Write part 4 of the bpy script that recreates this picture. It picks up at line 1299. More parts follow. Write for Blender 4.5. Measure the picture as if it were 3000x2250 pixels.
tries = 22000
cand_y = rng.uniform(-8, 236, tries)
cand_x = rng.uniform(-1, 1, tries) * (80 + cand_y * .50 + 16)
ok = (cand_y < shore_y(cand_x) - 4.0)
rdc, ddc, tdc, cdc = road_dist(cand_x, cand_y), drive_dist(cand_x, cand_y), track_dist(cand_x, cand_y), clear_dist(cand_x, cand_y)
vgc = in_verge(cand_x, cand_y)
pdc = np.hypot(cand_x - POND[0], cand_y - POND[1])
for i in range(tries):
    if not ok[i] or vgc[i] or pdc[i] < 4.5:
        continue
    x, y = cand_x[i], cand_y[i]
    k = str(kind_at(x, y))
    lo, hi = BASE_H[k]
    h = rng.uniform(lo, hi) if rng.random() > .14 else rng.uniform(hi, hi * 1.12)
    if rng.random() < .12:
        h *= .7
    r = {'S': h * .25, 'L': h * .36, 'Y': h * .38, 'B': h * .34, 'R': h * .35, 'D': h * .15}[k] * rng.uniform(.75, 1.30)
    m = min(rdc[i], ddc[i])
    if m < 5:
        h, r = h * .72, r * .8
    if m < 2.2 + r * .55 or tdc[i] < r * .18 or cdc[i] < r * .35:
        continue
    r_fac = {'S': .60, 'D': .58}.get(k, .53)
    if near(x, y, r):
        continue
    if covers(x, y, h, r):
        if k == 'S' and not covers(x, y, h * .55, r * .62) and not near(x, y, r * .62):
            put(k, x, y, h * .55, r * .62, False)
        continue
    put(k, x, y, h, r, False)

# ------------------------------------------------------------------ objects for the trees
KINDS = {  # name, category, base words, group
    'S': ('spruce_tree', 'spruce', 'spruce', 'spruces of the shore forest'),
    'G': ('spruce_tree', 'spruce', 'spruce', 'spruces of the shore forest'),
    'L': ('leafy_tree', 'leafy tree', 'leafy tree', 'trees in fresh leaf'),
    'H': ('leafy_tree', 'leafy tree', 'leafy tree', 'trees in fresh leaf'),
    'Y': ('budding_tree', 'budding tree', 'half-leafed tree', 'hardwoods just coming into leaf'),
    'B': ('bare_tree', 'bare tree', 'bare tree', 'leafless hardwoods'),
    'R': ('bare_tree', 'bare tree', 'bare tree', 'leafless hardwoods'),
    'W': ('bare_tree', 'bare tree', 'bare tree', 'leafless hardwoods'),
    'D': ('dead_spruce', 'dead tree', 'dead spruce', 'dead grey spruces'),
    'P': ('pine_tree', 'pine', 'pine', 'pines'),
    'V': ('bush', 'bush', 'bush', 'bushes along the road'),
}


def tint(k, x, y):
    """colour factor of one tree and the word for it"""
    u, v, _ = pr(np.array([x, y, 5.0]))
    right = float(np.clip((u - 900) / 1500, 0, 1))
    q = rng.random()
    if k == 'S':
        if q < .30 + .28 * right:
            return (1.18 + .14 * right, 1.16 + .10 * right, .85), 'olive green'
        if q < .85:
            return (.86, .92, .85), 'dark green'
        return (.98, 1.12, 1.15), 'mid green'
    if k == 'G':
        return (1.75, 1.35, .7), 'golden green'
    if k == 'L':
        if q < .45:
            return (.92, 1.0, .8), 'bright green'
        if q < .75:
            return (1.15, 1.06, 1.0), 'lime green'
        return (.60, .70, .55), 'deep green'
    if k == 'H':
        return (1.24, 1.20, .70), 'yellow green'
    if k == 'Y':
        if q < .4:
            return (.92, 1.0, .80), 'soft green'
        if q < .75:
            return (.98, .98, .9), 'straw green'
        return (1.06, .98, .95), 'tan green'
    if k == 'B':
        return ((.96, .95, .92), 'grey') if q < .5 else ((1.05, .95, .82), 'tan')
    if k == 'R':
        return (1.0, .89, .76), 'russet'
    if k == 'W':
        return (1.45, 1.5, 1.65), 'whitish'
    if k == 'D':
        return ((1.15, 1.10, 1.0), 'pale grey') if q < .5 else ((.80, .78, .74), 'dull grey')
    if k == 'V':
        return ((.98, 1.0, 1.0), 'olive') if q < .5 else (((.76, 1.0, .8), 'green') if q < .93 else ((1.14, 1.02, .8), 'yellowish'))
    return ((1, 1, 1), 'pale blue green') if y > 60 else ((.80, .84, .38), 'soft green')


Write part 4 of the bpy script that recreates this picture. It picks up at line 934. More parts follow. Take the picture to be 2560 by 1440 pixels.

============================================================

(What needs to be done) Gather up every line in the data above that contains the word "Write", copying each one.

(Task result)
Write part 4 of the bpy script that recreates this picture. It picks up at line 1299. More parts follow. Write for Blender 4.5. Measure the picture as if it were 3000x2250 pixels.
Write part 4 of the bpy script that recreates this picture. It picks up at line 934. More parts follow. Take the picture to be 2560 by 1440 pixels.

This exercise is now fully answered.